Regard critique sur ma démarche

Mener cette étude a ouvert un large cadre de questionnements dont certains aspects engendrent la discussion.

Tout d'abord, mon travail a consisté, par certains côtés, à traiter une analyse de cas avec l'obligation conjointe de faire appel à diverses sources théoriques, courant dès lors le risque de construire une boîte à outils valable pour un objet particulier. La question de la représentativité du corpus se pose donc pour généraliser les résultats de l'analyse.

Ensuite, l'Analyse du Discours en Interaction est un champ disciplinaire dans lequel il n'existe pas de théorie globale finie, avec des modèles méthodologiques établis. Il est donc devenu incontournable d'y croiser et d'y articuler des courants plus ou moins autonomes, qui ont pour point commun une vision pragmatique de la communication.

Enfin, parmi les outils proposés par l'ADI, la plupart sont conçus pour l'étude des échanges à deux interlocuteurs, la situation pluri-locuteurs imposant alors une re-conception totale de nombreuses notions. Certaines de mes propositions, plus ou moins satisfaisantes sur le plan terminologique, permettent au moins de pointer des éléments de réflexion.

Comme je l'ai annoncé dans la présentation méthodologique, j'ai l’impression d’avoir ouvert un vaste "chantier", et j'éprouve une double sensation de dépassement et de déplacement.

Le dépassement se mesure à plusieurs niveaux : il fallait partir des situations d’échange duelles pour observer des situations d’échange plurielles ; traiter la matérialité de l’oral dans son imbrication avec celle de l’écrit ; traverser l’unicité du type "réunion de conseil municipal" pour aborder l’hétérogénéité des séquences discursives constitutives de ce type d'interaction ; compléter des approches classiques, socio-politiques par exemple, pour analyser un objet institutionnel en partant de l'arrière-plan d'une situation ; enfin rechercher des liens entre certains éléments contextuels et la dynamique de face-à-face.

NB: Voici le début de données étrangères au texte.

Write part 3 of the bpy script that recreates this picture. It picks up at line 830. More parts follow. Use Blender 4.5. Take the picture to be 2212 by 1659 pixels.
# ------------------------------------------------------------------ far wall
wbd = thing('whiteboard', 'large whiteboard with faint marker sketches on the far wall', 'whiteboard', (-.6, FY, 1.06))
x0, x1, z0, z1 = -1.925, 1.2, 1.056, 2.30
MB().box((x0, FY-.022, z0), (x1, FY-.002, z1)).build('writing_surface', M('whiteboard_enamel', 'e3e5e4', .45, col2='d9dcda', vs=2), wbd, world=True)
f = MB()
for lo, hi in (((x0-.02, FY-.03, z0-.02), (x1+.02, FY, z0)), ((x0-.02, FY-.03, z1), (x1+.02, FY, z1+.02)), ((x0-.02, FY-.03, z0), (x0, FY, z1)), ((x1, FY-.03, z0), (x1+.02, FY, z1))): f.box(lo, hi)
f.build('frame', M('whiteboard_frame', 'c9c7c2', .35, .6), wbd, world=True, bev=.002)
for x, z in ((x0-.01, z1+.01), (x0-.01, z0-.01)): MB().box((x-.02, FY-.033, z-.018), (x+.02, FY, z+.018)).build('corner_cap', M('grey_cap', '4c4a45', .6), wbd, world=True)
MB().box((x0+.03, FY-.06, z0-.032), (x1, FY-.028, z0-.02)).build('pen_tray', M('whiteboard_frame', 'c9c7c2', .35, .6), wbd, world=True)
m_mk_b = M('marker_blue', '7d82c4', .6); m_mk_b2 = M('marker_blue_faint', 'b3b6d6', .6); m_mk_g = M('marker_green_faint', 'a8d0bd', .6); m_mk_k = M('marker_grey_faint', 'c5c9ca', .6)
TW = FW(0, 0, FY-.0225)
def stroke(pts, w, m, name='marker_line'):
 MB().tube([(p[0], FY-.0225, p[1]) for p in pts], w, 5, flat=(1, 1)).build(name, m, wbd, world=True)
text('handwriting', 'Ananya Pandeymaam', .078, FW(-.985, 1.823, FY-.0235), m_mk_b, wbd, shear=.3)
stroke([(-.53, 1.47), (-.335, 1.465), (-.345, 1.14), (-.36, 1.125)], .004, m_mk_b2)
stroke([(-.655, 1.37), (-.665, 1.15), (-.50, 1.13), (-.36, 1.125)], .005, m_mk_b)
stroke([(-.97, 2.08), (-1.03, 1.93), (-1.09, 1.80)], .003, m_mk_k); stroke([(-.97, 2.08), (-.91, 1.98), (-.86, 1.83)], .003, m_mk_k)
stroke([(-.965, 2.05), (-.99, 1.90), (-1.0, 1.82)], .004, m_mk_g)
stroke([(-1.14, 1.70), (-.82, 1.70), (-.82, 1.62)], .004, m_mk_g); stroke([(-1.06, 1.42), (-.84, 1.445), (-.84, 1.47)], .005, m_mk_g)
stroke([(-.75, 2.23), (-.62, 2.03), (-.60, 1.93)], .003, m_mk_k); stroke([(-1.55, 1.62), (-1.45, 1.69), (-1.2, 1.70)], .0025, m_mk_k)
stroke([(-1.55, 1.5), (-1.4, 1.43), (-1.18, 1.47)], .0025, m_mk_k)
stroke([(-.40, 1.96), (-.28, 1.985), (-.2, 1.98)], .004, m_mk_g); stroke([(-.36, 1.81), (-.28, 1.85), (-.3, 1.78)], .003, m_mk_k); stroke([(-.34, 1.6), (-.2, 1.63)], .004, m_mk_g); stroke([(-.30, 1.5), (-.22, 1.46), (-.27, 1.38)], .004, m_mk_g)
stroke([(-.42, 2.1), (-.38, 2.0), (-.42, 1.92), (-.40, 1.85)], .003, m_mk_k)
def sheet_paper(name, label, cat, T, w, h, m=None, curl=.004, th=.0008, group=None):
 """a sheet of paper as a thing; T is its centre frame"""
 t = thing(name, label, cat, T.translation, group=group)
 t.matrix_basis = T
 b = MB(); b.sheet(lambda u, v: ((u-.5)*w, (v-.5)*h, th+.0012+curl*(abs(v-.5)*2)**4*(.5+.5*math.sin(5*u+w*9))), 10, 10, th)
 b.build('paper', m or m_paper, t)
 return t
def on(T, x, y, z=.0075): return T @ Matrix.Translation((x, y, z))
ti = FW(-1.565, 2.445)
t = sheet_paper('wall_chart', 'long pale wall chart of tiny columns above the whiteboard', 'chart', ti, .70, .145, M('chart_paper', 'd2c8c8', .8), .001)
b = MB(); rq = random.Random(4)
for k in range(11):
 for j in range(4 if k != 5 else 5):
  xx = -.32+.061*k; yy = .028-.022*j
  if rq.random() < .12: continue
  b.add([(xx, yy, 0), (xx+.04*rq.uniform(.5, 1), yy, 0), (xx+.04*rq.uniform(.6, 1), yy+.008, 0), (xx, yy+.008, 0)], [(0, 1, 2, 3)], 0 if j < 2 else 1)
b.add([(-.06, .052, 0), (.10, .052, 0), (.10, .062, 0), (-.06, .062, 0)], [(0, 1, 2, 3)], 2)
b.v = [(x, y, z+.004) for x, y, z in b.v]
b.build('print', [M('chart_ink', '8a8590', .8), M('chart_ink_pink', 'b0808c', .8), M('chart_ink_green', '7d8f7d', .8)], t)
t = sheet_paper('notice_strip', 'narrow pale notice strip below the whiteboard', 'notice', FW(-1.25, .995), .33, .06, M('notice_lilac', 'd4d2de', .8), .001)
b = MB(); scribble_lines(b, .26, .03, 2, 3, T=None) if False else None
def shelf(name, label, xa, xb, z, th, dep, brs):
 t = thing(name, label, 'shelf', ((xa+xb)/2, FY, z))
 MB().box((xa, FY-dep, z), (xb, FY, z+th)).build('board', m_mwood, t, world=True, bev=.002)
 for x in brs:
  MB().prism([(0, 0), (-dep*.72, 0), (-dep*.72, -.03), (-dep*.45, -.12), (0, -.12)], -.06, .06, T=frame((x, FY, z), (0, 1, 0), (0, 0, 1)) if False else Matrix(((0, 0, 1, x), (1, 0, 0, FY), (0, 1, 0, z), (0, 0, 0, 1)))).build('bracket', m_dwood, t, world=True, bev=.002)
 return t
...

Quant au déplacement, il s'est opéré à deux niveaux : sur le plan disciplinaire, puisqu'il fallait rendre compte d’une réunion grâce aux outils conceptuels de la linguistique des interactions, mon travail ayant pris la suite des études mentionnées au chapitre 1.II. ; et sur le plan méthodologique, avec la technique de l'analyse de corpus, procédure lourde et coûteuse, qui implique l'essai et le rejet d'un grand nombre d'hypothèses, mais dont l'empirisme descriptif devrait être réhabilité grâce à la méthodologie de la transcription qui vise un respect absolu des données. Ce travail a pu paraître parfois statique ou descriptif. Pourtant tel fut mon choix d'aller loin dans l'observation et la description au risque d'alourdir l'interprétation. Cette démarche présentait en tout cas l'avantage de ramener à une réflexion sur les fondations du langage en termes de structures et de mécanismes, cherchant à réduire par là les risques d'interprétation hâtive. En ce qui concerne la formalisation des données, l'ébauche que j'ai proposée doit bien sûr être complétée pour viser les critères des traitements automatisés. Ces méthodologies sont actuellement au cœur des débats de l'équipe de recherche à laquelle j'appartiens (GRIC) : c'est dans le contexte d'un laboratoire, et au sein d'une équipe que ces vastes problématiques, liées à la fois à des objectifs d'analyse et à des contingences purement techniques, pourront évoluer.